Counting the Omer – A Mitzvah of Time and Place
In our last Parsha Insight on Acharei mot-Kedoshim, we discussed the need to live simultaneously in the quantitative specified world of Halacha and the mystical, immeasurable spiritual world too. We should be capable of functioning in a place unlimited by the three spacial dimensions and in a moment ungoverned by time. It is strange that the very next week in Parshat Emor, we are given the Mitzvah of Sefirat He’Omer that we are currently busy practicing. This is a mitzvah of counting time from a point in the past toward a point in the future. It is about a journey from a very defined place, Mitzrayim (Egypt), to another very defined place, Sinai. Far from being focused on the present moment and place, we focus on the passage of time and our movement between places.
Yet, even in this very quantifiable Mitzvah of counting time, we find a simultaneous focus on the unquantifiable. The Torah commands us to count seven weeks, “Temimot Tiheyenah [1]” (they shall be complete weeks). From this phrase we learn [2] that we need to count in the evenings and a number of other very quantifiable laws. But the word Temimot does not only mean “complete”, it also means “perfect”. This leads the Midrash [3] to introduce the qualitative statement, “When are they (the weeks) perfect? At a time that Israel carries out the will of Makom (G-d).”
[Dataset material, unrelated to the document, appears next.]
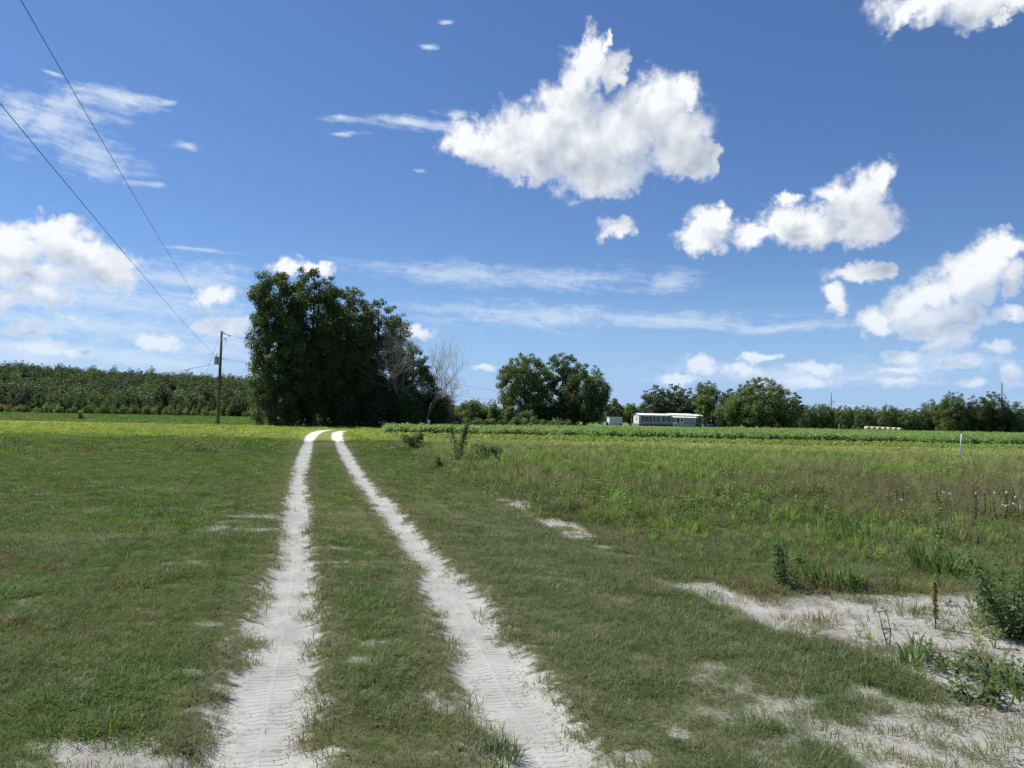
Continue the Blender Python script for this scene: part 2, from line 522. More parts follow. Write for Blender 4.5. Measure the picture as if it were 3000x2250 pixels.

The Fifth Dimension – in Time
The Midrash here introduces us to a new spectrum similar to time, a new dimension, the fifth dimension of kabalah: The spiritual dimension of Meaning and Value. Each of the three dimensions of space has two directions. This is expressed in the six directions in which we move our Lulavim on Sucot. Time also has two directions: Forward and backward. The Jew lives with a fifth dimension too: the dimension of G-d’s will. This dimension also has two directions: good and evil, right and wrong. The Midrash tells us that this fifth dimension is more closely tied to the dimension of time than to those of space. To make a period in time “complete”, it needs to be spiritually complete too.